■ **Material for this exercise**

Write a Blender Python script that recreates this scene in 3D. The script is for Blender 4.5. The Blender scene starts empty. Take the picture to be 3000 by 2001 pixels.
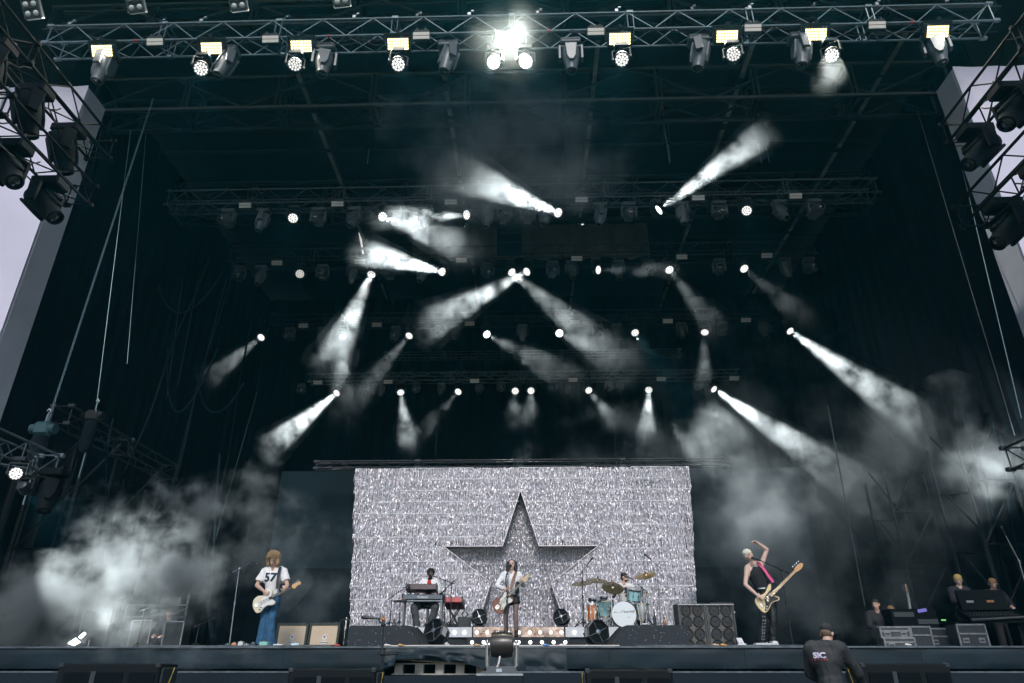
import bpy, bmesh, math, random
import numpy as np
from mathutils import Vector, Matrix, Euler, Quaternion, noise as mnoise
from mathutils.bvhtree import BVHTree

R = math.radians
scene = bpy.context.scene
col = scene.collection
random.seed(11)

# ------------------------------------------------------------------ camera
CAM = Vector((0.33, 0.0, 1.65))
PITCH, YAW = R(25.4), R(1.6)
cam_d = bpy.data.cameras.new('camera')
cam_d.sensor_width = 36.0
cam_d.lens = 24.0
cam_d.clip_start = 0.05
cam_d.clip_end = 3000
cam_o = bpy.data.objects.new('camera', cam_d)
col.objects.link(cam_o)
cam_o.location = CAM
cam_o.rotation_euler = Euler((math.pi / 2 + PITCH, 0, YAW), 'XYZ')
scene.camera = cam_o

# ------------------------------------------------------------------ sky
SUN_EL, SUN_AZ = 38.0, 2.0          # the daylight comes from behind the camera
world = bpy.data.worlds.new('World')
scene.world = world
world.use_nodes = True
wn = world.node_tree
wbg = wn.nodes['Background']
sky = wn.nodes.new('ShaderNodeTexSky')
sky.sky_type = 'NISHITA'
sky.sun_disc = False
sky.sun_elevation = R(SUN_EL)
sky.sun_rotation = R(180 + SUN_AZ)
sky.air_density = 1.0
sky.dust_density = 0.8
sky.ozone_density = 2.0
wn.links.new(sky.outputs[0], wbg.inputs[0])
wbg.inputs[1].default_value = 0.07

sun_d = bpy.data.lights.new('sun', 'SUN')
sun_d.energy = 1.0
sun_d.angle = R(14)
sun_d.color = (1.0, 0.96, 0.92)
sun_o = bpy.data.objects.new('sun', sun_d)
col.objects.link(sun_o)
_sd = Vector((math.sin(R(SUN_AZ)) * math.cos(R(SUN_EL)), -math.cos(R(SUN_AZ)) * math.cos(R(SUN_EL)), math.sin(R(SUN_EL))))
sun_o.rotation_euler = _sd.to_track_quat('Z', 'Y').to_euler()
sun_o.location = (0, -20, 40)

# ------------------------------------------------------------------ exposure and render settings
vs = scene.view_settings
vs.view_transform = 'Standard'
vs.look = 'None'
vs.exposure = 1.15
vs.gamma = 1.0
vs.use_curve_mapping = False
cy = scene.cycles
cy.use_denoising = True
try:
    cy.denoiser = 'OPENIMAGEDENOISE'
    cy.denoising_input_passes = 'RGB_ALBEDO_NORMAL'
except Exception:
    pass
cy.max_bounces = 3
cy.diffuse_bounces = 2
cy.glossy_bounces = 2
cy.transmission_bounces = 2
cy.use_adaptive_sampling = True
cy.adaptive_threshold = 0.03
cy.adaptive_min_samples = 16
cy.volume_bounces = 0
cy.transparent_max_bounces = 6
cy.volume_step_rate = 1.0
cy.volume_max_steps = 96
cy.sample_clamp_indirect = 3.0
cy.sample_clamp_direct = 0.0
cy.caustics_reflective = False
cy.caustics_refractive = False
cy.use_light_tree = True

# ------------------------------------------------------------------ surveying: photograph position -> place on a known plane
SC = 3000.0 / 2351.0
_rot = cam_o.rotation_euler.to_matrix()


def ray(u, v):
    return _rot @ Vector(((u * SC - 1500) / 2000.0, -(v * SC - 1000.5) / 2000.0, -1.0))


def at(u, v, Y):
    d = ray(u, v)
    return CAM + d * ((Y - CAM.y) / d.y)


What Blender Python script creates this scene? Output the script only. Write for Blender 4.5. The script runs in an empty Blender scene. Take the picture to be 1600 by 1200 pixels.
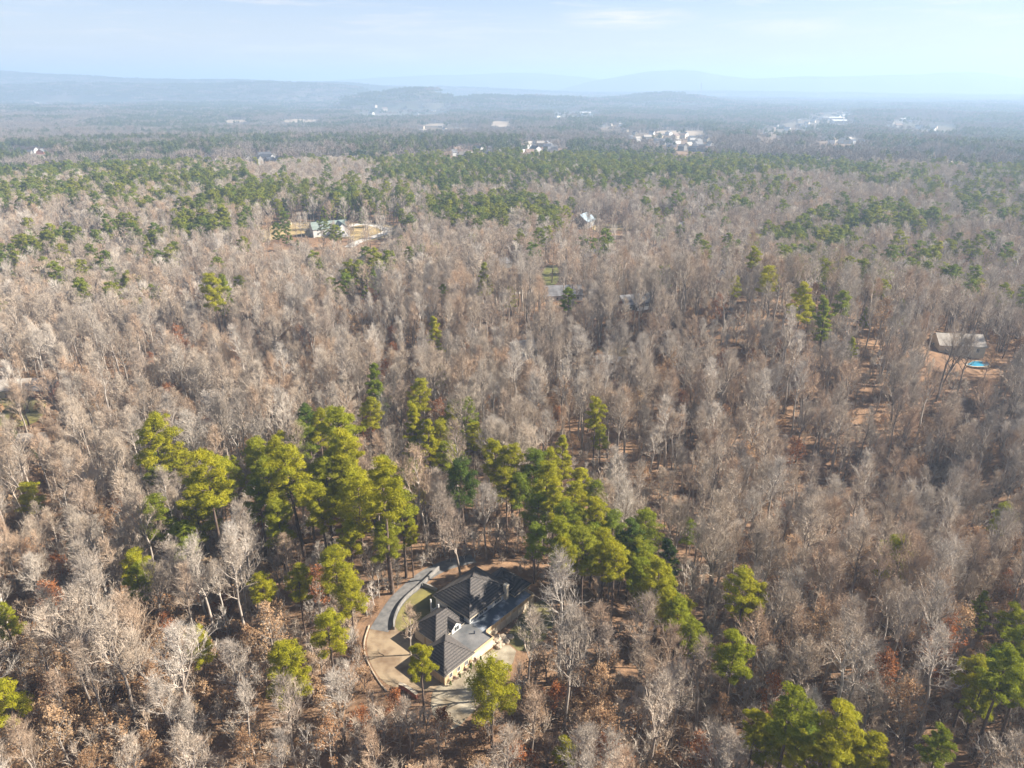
import bpy, math, random
import numpy as np
from mathutils import Vector, Matrix

# ------------------------------------------------------------------ camera, light, exposure
SC = bpy.context.scene
COL = SC.collection
CAM_H, PITCH, FPX = 105.0, math.radians(23.0), 1110.0
cam = bpy.data.cameras.new('camera')
cam.sensor_width = 36.0
cam.lens = 36.0 * FPX / 1600.0
cam.clip_start, cam.clip_end = 1.0, 120000.0
camo = bpy.data.objects.new('camera', cam)
COL.objects.link(camo)
camo.location = (0, 0, CAM_H)
camo.rotation_euler = (math.radians(90) - PITCH, 0, 0)
SC.camera = camo

SUN_AZ, SUN_EL = math.radians(85), math.radians(34)       # azimuth clockwise from +Y (the view)
SUN_DIR = Vector((math.sin(SUN_AZ) * math.cos(SUN_EL), math.cos(SUN_AZ) * math.cos(SUN_EL), math.sin(SUN_EL)))
sl = bpy.data.lights.new('sun', 'SUN')
sl.energy, sl.angle, sl.color = 5.0, math.radians(0.5), (1.0, 0.905, 0.775)
so = bpy.data.objects.new('sun', sl)
COL.objects.link(so)
so.rotation_euler = SUN_DIR.to_track_quat('Z', 'Y').to_euler()

W = bpy.data.worlds.new('World')
SC.world = W
W.use_nodes = True
nt = W.node_tree
nt.nodes.clear()
def N(t, kind, **kw):
    n = t.nodes.new(kind)
    for k, v in kw.items():
        setattr(n, k, v)
    return n
sky = N(nt, 'ShaderNodeTexSky', sky_type='NISHITA', sun_disc=False, sun_elevation=SUN_EL, sun_rotation=SUN_AZ,
        altitude=300.0, air_density=0.55, dust_density=0.15, ozone_density=1.0)
tc = N(nt, 'ShaderNodeTexCoord')
mp = N(nt, 'ShaderNodeMapping')
mp.inputs['Scale'].default_value = (2.2, 2.2, 30.0)
nz = N(nt, 'ShaderNodeTexNoise')
nz.inputs['Scale'].default_value = 2.6
nz.inputs['Detail'].default_value = 9.0
nz.inputs['Roughness'].default_value = 0.62
nz.inputs['Distortion'].default_value = 0.5
cr = N(nt, 'ShaderNodeValToRGB')
cr.color_ramp.elements[0].position, cr.color_ramp.elements[1].position = 0.50, 0.70
mx = N(nt, 'ShaderNodeMix', data_type='RGBA')
mx.inputs[7].default_value = (5.9, 5.55, 5.3, 1)           # sunlit thin cloud, in the sky's own units
ml = N(nt, 'ShaderNodeMath', operation='MULTIPLY')
ml.inputs[1].default_value = 0.6
bg = N(nt, 'ShaderNodeBackground')
bg.inputs['Strength'].default_value = 0.05
wo = N(nt, 'ShaderNodeOutputWorld')
L = nt.links.new
L(tc.outputs['Generated'], mp.inputs['Vector'])
L(mp.outputs[0], nz.inputs['Vector'])
L(nz.outputs[0], cr.inputs[0])
L(cr.outputs[0], ml.inputs[0])
# one denser fair-weather cloud high over the view
cd = N(nt, 'ShaderNodeMapping', vector_type='POINT')
cd.inputs['Location'].default_value = (-0.14 / .085, 0, -0.0735 / .014)
cd.inputs['Scale'].default_value = (1 / .085, 0, 1 / .014)
L(tc.outputs['Generated'], cd.inputs['Vector'])
cl = N(nt, 'ShaderNodeVectorMath', operation='LENGTH'); L(cd.outputs[0], cl.inputs[0])
n2 = N(nt, 'ShaderNodeTexNoise'); n2.inputs['Scale'].default_value = 9.0; n2.inputs['Detail'].default_value = 8.0
L(mp.outputs[0], n2.inputs['Vector'])
c1 = N(nt, 'ShaderNodeMath', operation='MULTIPLY_ADD'); c1.inputs[1].default_value = 3.2; c1.inputs[2].default_value = -1.1
L(n2.outputs[0], c1.inputs[0])
c2 = N(nt, 'ShaderNodeMapRange', interpolation_type='SMOOTHSTEP'); c2.inputs[1].default_value, c2.inputs[2].default_value, c2.inputs[3].default_value, c2.inputs[4].default_value = .2, 1.25, 1.0, 0.0
L(cl.outputs['Value'], c2.inputs[0])
c3 = N(nt, 'ShaderNodeMath', operation='MULTIPLY', use_clamp=True); L(c1.outputs[0], c3.inputs[0]); L(c2.outputs[0], c3.inputs[1])
sy = N(nt, 'ShaderNodeSeparateXYZ'); L(tc.outputs['Generated'], sy.inputs[0])
c4 = N(nt, 'ShaderNodeMath', operation='GREATER_THAN'); c4.inputs[1].default_value = 0; L(sy.outputs[1], c4.inputs[0])
c5 = N(nt, 'ShaderNodeMath', operation='MULTIPLY'); L(c3.outputs[0], c5.inputs[0]); L(c4.outputs[0], c5.inputs[1])
c6 = N(nt, 'ShaderNodeMath', operation='MAXIMUM'); L(ml.outputs[0], c6.inputs[0]); L(c5.outputs[0], c6.inputs[1])
L(c6.outputs[0], mx.inputs[0])
hz = N(nt, 'ShaderNodeSeparateXYZ')                       # thin high veil, thicker toward the horizon all round
L(tc.outputs['Generated'], hz.inputs[0])
hr = N(nt, 'ShaderNodeMapRange', interpolation_type='SMOOTHSTEP')
hr.inputs[1].default_value, hr.inputs[2].default_value, hr.inputs[3].default_value, hr.inputs[4].default_value = -0.02, 0.16, 0.95, 0.0
L(hz.outputs[2], hr.inputs[0])
m3 = N(nt, 'ShaderNodeMix', data_type='RGBA')
m3.inputs[7].default_value = (4.5, 3.95, 3.45, 1)
L(hr.outputs[0], m3.inputs[0]); L(sky.outputs[0], m3.inputs[6])
L(m3.outputs[2], mx.inputs[6])
L(mx.outputs[2], bg.inputs['Color'])
L(bg.outputs[0], wo.inputs['Surface'])

vs = SC.view_settings
vs.view_transform, vs.look, vs.exposure, vs.gamma, vs.use_curve_mapping = 'Standard', 'None', 1.8, 1.0, False
SC.display_settings.display_device = 'sRGB'
SC.render.engine = 'CYCLES'
cy = SC.cycles
cy.max_bounces, cy.diffuse_bounces, cy.glossy_bounces, cy.transmission_bounces = 4, 3, 1, 3
cy.volume_bounces, cy.transparent_max_bounces = 1, 4
cy.caustics_reflective = cy.caustics_refractive = False
cy.sample_clamp_indirect = 4.0
cy.use_denoising = True
cy.denoiser = 'OPENIMAGEDENOISE'
cy.denoising_input_passes = 'RGB_ALBEDO_NORMAL'
cy.denoising_prefilter = 'ACCURATE'
HAZE_DENSITY, HAZE_COLOR, HAZE_ANISO = 0.00024, (0.43, 0.60, 0.83, 1), 0.14

rng = np.random.default_rng(7)
random.seed(7)

# ------------------------------------------------------------------ helpers
def at(u, v, z=0.0):
    """The point at height z seen at pixel (u, v) of the 1600 x 1200 photograph."""
    a, b = (u - 800) / FPX, (600 - v) / FPX
    dy, dz = math.cos(PITCH) + b * math.sin(PITCH), -math.sin(PITCH) + b * math.cos(PITCH)
    t = (z - CAM_H) / dz
    return a * t, dy * t
def ground_at(u, v, above=0.0):
    """March the pixel's ray down to the terrain (+ above)."""
    a, b = (u - 800) / FPX, (600 - v) / FPX
    dy, dz = math.cos(PITCH) + b * math.sin(PITCH), -math.sin(PITCH) + b * math.cos(PITCH)
    t = np.concatenate([np.arange(30, 3000, 2.0), np.arange(3000, 12000, 15.0)])
    z = CAM_H + dz * t - terrain(a * t, dy * t) - above
    i = int(np.argmax(z < 0)) if (z < 0).any() else len(t) - 1
    return a * t[i], dy * t[i]
def project(x, y, z):
    x, y, z = np.asarray(x, float), np.asarray(y, float), np.asarray(z, float) - CAM_H
    d = y * math.cos(PITCH) - z * math.sin(PITCH)
    up = y * math.sin(PITCH) + z * math.cos(PITCH)
    d = np.maximum(d, 1.0)
    return 800 + FPX * x / d, 600 - FPX * up / d, d

def sstep(a, b, x):
    t = np.clip((x - a) / (b - a), 0, 1)
    return t * t * (3 - 2 * t)
_tab = np.random.default_rng(3).random((256, 256))
def vnoise(x, y):
    xi, yi = np.floor(x).astype(int), np.floor(y).astype(int)
    fx, fy = x - xi, y - yi
    fx, fy = fx * fx * (3 - 2 * fx), fy * fy * (3 - 2 * fy)
    g = lambda i, j: _tab[i & 255, j & 255]
    return (g(xi, yi) * (1 - fx) + g(xi + 1, yi) * fx) * (1 - fy) + (g(xi, yi + 1) * (1 - fx) + g(xi + 1, yi + 1) * fx) * fy
def fbm(x, y, o=4):
    s, a, n = 0.0, 1.0, 0.0
    for k in range(o):
        s = s + a * vnoise(x * 2 ** k + 17.3 * k, y * 2 ** k + 5.1 * k)
        n += a
        a *= 0.5
    return s / n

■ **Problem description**
Your task is to return the lines above, from the first one up to and including the line containing "random.seed(11)", minus any pictures.

■ **Written solution**
Write a Blender Python script that recreates this scene in 3D. The script is for Blender 4.5. The Blender scene starts empty. Take the picture to be 3000 by 2001 pixels.
import bpy, bmesh, math, random
import numpy as np
from mathutils import Vector, Matrix, Euler, Quaternion, noise as mnoise
from mathutils.bvhtree import BVHTree

R = math.radians
scene = bpy.context.scene
col = scene.collection
random.seed(11)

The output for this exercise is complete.